*Exercise*:
Copy out all of the material exactly as presented.

*Data*:
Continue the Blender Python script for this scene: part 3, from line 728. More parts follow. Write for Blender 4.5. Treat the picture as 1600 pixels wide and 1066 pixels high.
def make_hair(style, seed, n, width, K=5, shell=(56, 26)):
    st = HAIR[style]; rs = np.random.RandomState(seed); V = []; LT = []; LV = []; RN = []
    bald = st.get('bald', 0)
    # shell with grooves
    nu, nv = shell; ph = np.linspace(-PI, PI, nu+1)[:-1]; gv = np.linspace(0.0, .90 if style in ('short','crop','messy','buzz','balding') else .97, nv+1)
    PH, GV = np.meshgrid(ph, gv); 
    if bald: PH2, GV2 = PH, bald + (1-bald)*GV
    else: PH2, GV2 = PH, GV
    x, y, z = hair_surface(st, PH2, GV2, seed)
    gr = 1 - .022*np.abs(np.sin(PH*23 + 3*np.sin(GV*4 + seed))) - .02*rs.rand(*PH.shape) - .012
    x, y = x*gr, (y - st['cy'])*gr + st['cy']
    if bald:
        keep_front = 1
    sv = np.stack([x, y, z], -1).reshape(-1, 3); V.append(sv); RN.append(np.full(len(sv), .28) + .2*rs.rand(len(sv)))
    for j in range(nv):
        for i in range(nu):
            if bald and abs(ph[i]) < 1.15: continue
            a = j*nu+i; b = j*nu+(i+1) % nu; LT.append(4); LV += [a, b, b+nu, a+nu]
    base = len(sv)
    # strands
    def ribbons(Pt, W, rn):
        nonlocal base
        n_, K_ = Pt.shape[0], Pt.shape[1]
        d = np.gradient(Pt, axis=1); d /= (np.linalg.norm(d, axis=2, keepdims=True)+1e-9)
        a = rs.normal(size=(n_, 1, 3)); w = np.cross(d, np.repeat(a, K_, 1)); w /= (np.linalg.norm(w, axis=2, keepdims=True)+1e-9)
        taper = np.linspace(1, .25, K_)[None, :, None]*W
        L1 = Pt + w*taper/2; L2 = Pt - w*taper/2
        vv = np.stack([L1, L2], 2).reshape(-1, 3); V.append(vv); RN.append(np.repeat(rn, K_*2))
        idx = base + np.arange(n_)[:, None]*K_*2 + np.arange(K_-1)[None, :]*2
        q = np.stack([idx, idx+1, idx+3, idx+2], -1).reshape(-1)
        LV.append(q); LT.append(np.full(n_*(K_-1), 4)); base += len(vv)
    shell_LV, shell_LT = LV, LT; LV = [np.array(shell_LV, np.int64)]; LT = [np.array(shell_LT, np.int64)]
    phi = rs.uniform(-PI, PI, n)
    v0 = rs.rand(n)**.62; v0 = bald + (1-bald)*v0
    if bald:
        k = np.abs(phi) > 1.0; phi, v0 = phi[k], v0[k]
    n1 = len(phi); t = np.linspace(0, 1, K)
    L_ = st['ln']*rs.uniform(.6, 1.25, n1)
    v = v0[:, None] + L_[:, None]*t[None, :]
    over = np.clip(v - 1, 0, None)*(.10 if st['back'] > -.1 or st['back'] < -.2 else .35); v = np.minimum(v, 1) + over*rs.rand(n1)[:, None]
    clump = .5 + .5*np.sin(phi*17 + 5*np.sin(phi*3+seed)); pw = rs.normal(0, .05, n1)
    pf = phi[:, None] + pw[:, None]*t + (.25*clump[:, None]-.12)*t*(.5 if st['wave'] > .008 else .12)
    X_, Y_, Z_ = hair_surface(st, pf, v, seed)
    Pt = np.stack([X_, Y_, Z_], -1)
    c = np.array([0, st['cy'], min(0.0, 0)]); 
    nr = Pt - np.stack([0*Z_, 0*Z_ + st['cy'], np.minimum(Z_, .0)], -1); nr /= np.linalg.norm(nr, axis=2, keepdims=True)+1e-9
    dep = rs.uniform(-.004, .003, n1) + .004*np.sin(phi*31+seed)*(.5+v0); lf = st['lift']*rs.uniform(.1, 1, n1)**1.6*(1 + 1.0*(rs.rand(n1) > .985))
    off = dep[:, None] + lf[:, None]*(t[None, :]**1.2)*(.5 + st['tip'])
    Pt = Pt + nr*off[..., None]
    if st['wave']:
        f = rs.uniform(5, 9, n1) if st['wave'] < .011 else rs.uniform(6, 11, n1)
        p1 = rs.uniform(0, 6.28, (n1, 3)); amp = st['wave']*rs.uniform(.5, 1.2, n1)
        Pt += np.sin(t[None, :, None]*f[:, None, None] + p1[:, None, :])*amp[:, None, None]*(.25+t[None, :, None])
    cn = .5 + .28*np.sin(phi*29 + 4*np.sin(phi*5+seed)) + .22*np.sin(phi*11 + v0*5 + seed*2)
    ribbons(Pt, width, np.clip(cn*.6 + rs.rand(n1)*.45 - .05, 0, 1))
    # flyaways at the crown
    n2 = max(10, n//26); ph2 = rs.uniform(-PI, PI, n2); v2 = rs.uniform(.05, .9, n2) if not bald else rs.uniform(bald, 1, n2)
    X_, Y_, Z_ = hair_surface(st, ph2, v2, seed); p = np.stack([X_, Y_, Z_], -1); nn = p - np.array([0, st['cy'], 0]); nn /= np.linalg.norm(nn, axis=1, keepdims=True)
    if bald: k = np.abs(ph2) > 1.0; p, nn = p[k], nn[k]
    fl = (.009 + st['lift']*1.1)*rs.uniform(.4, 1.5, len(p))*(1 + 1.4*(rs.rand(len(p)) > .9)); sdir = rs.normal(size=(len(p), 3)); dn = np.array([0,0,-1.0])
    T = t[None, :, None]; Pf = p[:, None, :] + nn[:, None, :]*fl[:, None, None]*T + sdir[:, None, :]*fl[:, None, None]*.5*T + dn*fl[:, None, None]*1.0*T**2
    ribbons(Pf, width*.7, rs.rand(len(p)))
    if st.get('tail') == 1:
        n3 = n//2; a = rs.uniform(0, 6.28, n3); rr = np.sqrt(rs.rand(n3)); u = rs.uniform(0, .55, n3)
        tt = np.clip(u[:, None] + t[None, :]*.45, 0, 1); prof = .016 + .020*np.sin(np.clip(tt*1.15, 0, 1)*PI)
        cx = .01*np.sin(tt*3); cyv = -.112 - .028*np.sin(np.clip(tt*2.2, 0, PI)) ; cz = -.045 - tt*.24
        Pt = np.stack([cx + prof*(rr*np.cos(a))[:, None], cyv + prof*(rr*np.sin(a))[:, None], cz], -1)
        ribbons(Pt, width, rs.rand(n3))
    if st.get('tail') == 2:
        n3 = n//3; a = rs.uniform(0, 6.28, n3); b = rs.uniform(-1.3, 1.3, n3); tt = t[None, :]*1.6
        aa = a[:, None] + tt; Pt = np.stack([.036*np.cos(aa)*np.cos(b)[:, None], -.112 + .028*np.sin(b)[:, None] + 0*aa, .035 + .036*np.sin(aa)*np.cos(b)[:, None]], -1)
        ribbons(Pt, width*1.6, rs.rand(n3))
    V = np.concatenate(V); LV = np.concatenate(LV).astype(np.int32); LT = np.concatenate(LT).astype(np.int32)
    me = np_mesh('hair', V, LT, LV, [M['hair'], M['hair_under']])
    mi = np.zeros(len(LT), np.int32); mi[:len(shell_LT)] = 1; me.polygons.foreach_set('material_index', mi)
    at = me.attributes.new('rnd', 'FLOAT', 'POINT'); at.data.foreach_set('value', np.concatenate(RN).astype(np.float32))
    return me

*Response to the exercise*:
Continue the Blender Python script for this scene: part 3, from line 728. More parts follow. Write for Blender 4.5. Treat the picture as 1600 pixels wide and 1066 pixels high.
def make_hair(style, seed, n, width, K=5, shell=(56, 26)):
    st = HAIR[style]; rs = np.random.RandomState(seed); V = []; LT = []; LV = []; RN = []
    bald = st.get('bald', 0)
    # shell with grooves
    nu, nv = shell; ph = np.linspace(-PI, PI, nu+1)[:-1]; gv = np.linspace(0.0, .90 if style in ('short','crop','messy','buzz','balding') else .97, nv+1)
    PH, GV = np.meshgrid(ph, gv); 
    if bald: PH2, GV2 = PH, bald + (1-bald)*GV
    else: PH2, GV2 = PH, GV
    x, y, z = hair_surface(st, PH2, GV2, seed)
    gr = 1 - .022*np.abs(np.sin(PH*23 + 3*np.sin(GV*4 + seed))) - .02*rs.rand(*PH.shape) - .012
    x, y = x*gr, (y - st['cy'])*gr + st['cy']
    if bald:
        keep_front = 1
    sv = np.stack([x, y, z], -1).reshape(-1, 3); V.append(sv); RN.append(np.full(len(sv), .28) + .2*rs.rand(len(sv)))
    for j in range(nv):
        for i in range(nu):
            if bald and abs(ph[i]) < 1.15: continue
            a = j*nu+i; b = j*nu+(i+1) % nu; LT.append(4); LV += [a, b, b+nu, a+nu]
    base = len(sv)
    # strands
    def ribbons(Pt, W, rn):
        nonlocal base
        n_, K_ = Pt.shape[0], Pt.shape[1]
        d = np.gradient(Pt, axis=1); d /= (np.linalg.norm(d, axis=2, keepdims=True)+1e-9)
        a = rs.normal(size=(n_, 1, 3)); w = np.cross(d, np.repeat(a, K_, 1)); w /= (np.linalg.norm(w, axis=2, keepdims=True)+1e-9)
        taper = np.linspace(1, .25, K_)[None, :, None]*W
        L1 = Pt + w*taper/2; L2 = Pt - w*taper/2
        vv = np.stack([L1, L2], 2).reshape(-1, 3); V.append(vv); RN.append(np.repeat(rn, K_*2))
        idx = base + np.arange(n_)[:, None]*K_*2 + np.arange(K_-1)[None, :]*2
        q = np.stack([idx, idx+1, idx+3, idx+2], -1).reshape(-1)
        LV.append(q); LT.append(np.full(n_*(K_-1), 4)); base += len(vv)
    shell_LV, shell_LT = LV, LT; LV = [np.array(shell_LV, np.int64)]; LT = [np.array(shell_LT, np.int64)]
    phi = rs.uniform(-PI, PI, n)
    v0 = rs.rand(n)**.62; v0 = bald + (1-bald)*v0
    if bald:
        k = np.abs(phi) > 1.0; phi, v0 = phi[k], v0[k]
    n1 = len(phi); t = np.linspace(0, 1, K)
    L_ = st['ln']*rs.uniform(.6, 1.25, n1)
    v = v0[:, None] + L_[:, None]*t[None, :]
    over = np.clip(v - 1, 0, None)*(.10 if st['back'] > -.1 or st['back'] < -.2 else .35); v = np.minimum(v, 1) + over*rs.rand(n1)[:, None]
    clump = .5 + .5*np.sin(phi*17 + 5*np.sin(phi*3+seed)); pw = rs.normal(0, .05, n1)
    pf = phi[:, None] + pw[:, None]*t + (.25*clump[:, None]-.12)*t*(.5 if st['wave'] > .008 else .12)
    X_, Y_, Z_ = hair_surface(st, pf, v, seed)
    Pt = np.stack([X_, Y_, Z_], -1)
    c = np.array([0, st['cy'], min(0.0, 0)]); 
    nr = Pt - np.stack([0*Z_, 0*Z_ + st['cy'], np.minimum(Z_, .0)], -1); nr /= np.linalg.norm(nr, axis=2, keepdims=True)+1e-9
    dep = rs.uniform(-.004, .003, n1) + .004*np.sin(phi*31+seed)*(.5+v0); lf = st['lift']*rs.uniform(.1, 1, n1)**1.6*(1 + 1.0*(rs.rand(n1) > .985))
    off = dep[:, None] + lf[:, None]*(t[None, :]**1.2)*(.5 + st['tip'])
    Pt = Pt + nr*off[..., None]
    if st['wave']:
        f = rs.uniform(5, 9, n1) if st['wave'] < .011 else rs.uniform(6, 11, n1)
        p1 = rs.uniform(0, 6.28, (n1, 3)); amp = st['wave']*rs.uniform(.5, 1.2, n1)
        Pt += np.sin(t[None, :, None]*f[:, None, None] + p1[:, None, :])*amp[:, None, None]*(.25+t[None, :, None])
    cn = .5 + .28*np.sin(phi*29 + 4*np.sin(phi*5+seed)) + .22*np.sin(phi*11 + v0*5 + seed*2)
    ribbons(Pt, width, np.clip(cn*.6 + rs.rand(n1)*.45 - .05, 0, 1))
    # flyaways at the crown
    n2 = max(10, n//26); ph2 = rs.uniform(-PI, PI, n2); v2 = rs.uniform(.05, .9, n2) if not bald else rs.uniform(bald, 1, n2)
    X_, Y_, Z_ = hair_surface(st, ph2, v2, seed); p = np.stack([X_, Y_, Z_], -1); nn = p - np.array([0, st['cy'], 0]); nn /= np.linalg.norm(nn, axis=1, keepdims=True)
    if bald: k = np.abs(ph2) > 1.0; p, nn = p[k], nn[k]
    fl = (.009 + st['lift']*1.1)*rs.uniform(.4, 1.5, len(p))*(1 + 1.4*(rs.rand(len(p)) > .9)); sdir = rs.normal(size=(len(p), 3)); dn = np.array([0,0,-1.0])
    T = t[None, :, None]; Pf = p[:, None, :] + nn[:, None, :]*fl[:, None, None]*T + sdir[:, None, :]*fl[:, None, None]*.5*T + dn*fl[:, None, None]*1.0*T**2
    ribbons(Pf, width*.7, rs.rand(len(p)))
    if st.get('tail') == 1:
        n3 = n//2; a = rs.uniform(0, 6.28, n3); rr = np.sqrt(rs.rand(n3)); u = rs.uniform(0, .55, n3)
        tt = np.clip(u[:, None] + t[None, :]*.45, 0, 1); prof = .016 + .020*np.sin(np.clip(tt*1.15, 0, 1)*PI)
        cx = .01*np.sin(tt*3); cyv = -.112 - .028*np.sin(np.clip(tt*2.2, 0, PI)) ; cz = -.045 - tt*.24
        Pt = np.stack([cx + prof*(rr*np.cos(a))[:, None], cyv + prof*(rr*np.sin(a))[:, None], cz], -1)
        ribbons(Pt, width, rs.rand(n3))
    if st.get('tail') == 2:
        n3 = n//3; a = rs.uniform(0, 6.28, n3); b = rs.uniform(-1.3, 1.3, n3); tt = t[None, :]*1.6
        aa = a[:, None] + tt; Pt = np.stack([.036*np.cos(aa)*np.cos(b)[:, None], -.112 + .028*np.sin(b)[:, None] + 0*aa, .035 + .036*np.sin(aa)*np.cos(b)[:, None]], -1)
        ribbons(Pt, width*1.6, rs.rand(n3))
    V = np.concatenate(V); LV = np.concatenate(LV).astype(np.int32); LT = np.concatenate(LT).astype(np.int32)
    me = np_mesh('hair', V, LT, LV, [M['hair'], M['hair_under']])
    mi = np.zeros(len(LT), np.int32); mi[:len(shell_LT)] = 1; me.polygons.foreach_set('material_index', mi)
    at = me.attributes.new('rnd', 'FLOAT', 'POINT'); at.data.foreach_set('value', np.concatenate(RN).astype(np.float32))
    return me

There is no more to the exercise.